§ **Material provided**:
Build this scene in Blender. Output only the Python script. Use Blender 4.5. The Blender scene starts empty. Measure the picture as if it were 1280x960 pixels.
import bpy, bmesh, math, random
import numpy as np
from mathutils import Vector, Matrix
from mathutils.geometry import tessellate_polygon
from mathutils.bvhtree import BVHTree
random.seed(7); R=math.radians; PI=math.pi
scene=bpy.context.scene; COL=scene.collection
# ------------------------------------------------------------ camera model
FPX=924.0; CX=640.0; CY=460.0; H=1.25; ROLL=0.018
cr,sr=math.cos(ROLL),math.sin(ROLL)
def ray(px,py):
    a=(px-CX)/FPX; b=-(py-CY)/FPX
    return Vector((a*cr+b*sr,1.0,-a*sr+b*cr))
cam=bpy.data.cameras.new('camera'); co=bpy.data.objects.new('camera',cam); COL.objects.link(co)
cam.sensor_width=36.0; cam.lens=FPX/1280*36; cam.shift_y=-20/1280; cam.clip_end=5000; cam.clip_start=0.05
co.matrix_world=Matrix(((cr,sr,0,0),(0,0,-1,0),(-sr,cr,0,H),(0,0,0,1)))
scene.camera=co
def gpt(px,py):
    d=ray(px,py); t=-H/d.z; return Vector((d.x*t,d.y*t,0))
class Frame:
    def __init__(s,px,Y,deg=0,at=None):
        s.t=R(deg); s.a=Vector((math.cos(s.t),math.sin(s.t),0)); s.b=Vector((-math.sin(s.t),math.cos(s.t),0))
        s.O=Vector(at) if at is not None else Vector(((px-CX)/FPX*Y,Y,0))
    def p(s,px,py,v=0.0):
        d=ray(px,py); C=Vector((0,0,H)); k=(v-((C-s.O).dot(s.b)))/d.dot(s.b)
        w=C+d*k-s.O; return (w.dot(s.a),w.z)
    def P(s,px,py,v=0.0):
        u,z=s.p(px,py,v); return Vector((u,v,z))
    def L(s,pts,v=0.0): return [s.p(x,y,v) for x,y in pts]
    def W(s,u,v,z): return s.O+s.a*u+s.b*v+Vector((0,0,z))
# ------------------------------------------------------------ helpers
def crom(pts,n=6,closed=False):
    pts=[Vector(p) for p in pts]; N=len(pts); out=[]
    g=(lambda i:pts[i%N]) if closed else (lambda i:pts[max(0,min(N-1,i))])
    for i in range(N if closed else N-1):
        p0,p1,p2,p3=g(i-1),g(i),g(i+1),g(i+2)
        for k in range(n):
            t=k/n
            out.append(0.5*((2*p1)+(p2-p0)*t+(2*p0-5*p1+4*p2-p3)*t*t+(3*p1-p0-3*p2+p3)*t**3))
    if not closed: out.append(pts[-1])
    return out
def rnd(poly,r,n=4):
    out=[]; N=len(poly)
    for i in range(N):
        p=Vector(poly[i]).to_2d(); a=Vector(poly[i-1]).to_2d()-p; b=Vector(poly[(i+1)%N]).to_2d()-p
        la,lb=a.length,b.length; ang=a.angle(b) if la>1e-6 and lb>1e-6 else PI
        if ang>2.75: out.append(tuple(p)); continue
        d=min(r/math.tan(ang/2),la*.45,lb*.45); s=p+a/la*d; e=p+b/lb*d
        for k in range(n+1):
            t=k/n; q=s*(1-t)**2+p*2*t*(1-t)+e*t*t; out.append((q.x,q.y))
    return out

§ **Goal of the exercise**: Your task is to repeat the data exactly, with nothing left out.

§ **Final answer**:
Build this scene in Blender. Output only the Python script. Use Blender 4.5. The Blender scene starts empty. Measure the picture as if it were 1280x960 pixels.
import bpy, bmesh, math, random
import numpy as np
from mathutils import Vector, Matrix
from mathutils.geometry import tessellate_polygon
from mathutils.bvhtree import BVHTree
random.seed(7); R=math.radians; PI=math.pi
scene=bpy.context.scene; COL=scene.collection
# ------------------------------------------------------------ camera model
FPX=924.0; CX=640.0; CY=460.0; H=1.25; ROLL=0.018
cr,sr=math.cos(ROLL),math.sin(ROLL)
def ray(px,py):
    a=(px-CX)/FPX; b=-(py-CY)/FPX
    return Vector((a*cr+b*sr,1.0,-a*sr+b*cr))
cam=bpy.data.cameras.new('camera'); co=bpy.data.objects.new('camera',cam); COL.objects.link(co)
cam.sensor_width=36.0; cam.lens=FPX/1280*36; cam.shift_y=-20/1280; cam.clip_end=5000; cam.clip_start=0.05
co.matrix_world=Matrix(((cr,sr,0,0),(0,0,-1,0),(-sr,cr,0,H),(0,0,0,1)))
scene.camera=co
def gpt(px,py):
    d=ray(px,py); t=-H/d.z; return Vector((d.x*t,d.y*t,0))
class Frame:
    def __init__(s,px,Y,deg=0,at=None):
        s.t=R(deg); s.a=Vector((math.cos(s.t),math.sin(s.t),0)); s.b=Vector((-math.sin(s.t),math.cos(s.t),0))
        s.O=Vector(at) if at is not None else Vector(((px-CX)/FPX*Y,Y,0))
    def p(s,px,py,v=0.0):
        d=ray(px,py); C=Vector((0,0,H)); k=(v-((C-s.O).dot(s.b)))/d.dot(s.b)
        w=C+d*k-s.O; return (w.dot(s.a),w.z)
    def P(s,px,py,v=0.0):
        u,z=s.p(px,py,v); return Vector((u,v,z))
    def L(s,pts,v=0.0): return [s.p(x,y,v) for x,y in pts]
    def W(s,u,v,z): return s.O+s.a*u+s.b*v+Vector((0,0,z))
# ------------------------------------------------------------ helpers
def crom(pts,n=6,closed=False):
    pts=[Vector(p) for p in pts]; N=len(pts); out=[]
    g=(lambda i:pts[i%N]) if closed else (lambda i:pts[max(0,min(N-1,i))])
    for i in range(N if closed else N-1):
        p0,p1,p2,p3=g(i-1),g(i),g(i+1),g(i+2)
        for k in range(n):
            t=k/n
            out.append(0.5*((2*p1)+(p2-p0)*t+(2*p0-5*p1+4*p2-p3)*t*t+(3*p1-p0-3*p2+p3)*t**3))
    if not closed: out.append(pts[-1])
    return out
def rnd(poly,r,n=4):
    out=[]; N=len(poly)
    for i in range(N):
        p=Vector(poly[i]).to_2d(); a=Vector(poly[i-1]).to_2d()-p; b=Vector(poly[(i+1)%N]).to_2d()-p
        la,lb=a.length,b.length; ang=a.angle(b) if la>1e-6 and lb>1e-6 else PI
        if ang>2.75: out.append(tuple(p)); continue
        d=min(r/math.tan(ang/2),la*.45,lb*.45); s=p+a/la*d; e=p+b/lb*d
        for k in range(n+1):
            t=k/n; q=s*(1-t)**2+p*2*t*(1-t)+e*t*t; out.append((q.x,q.y))
    return out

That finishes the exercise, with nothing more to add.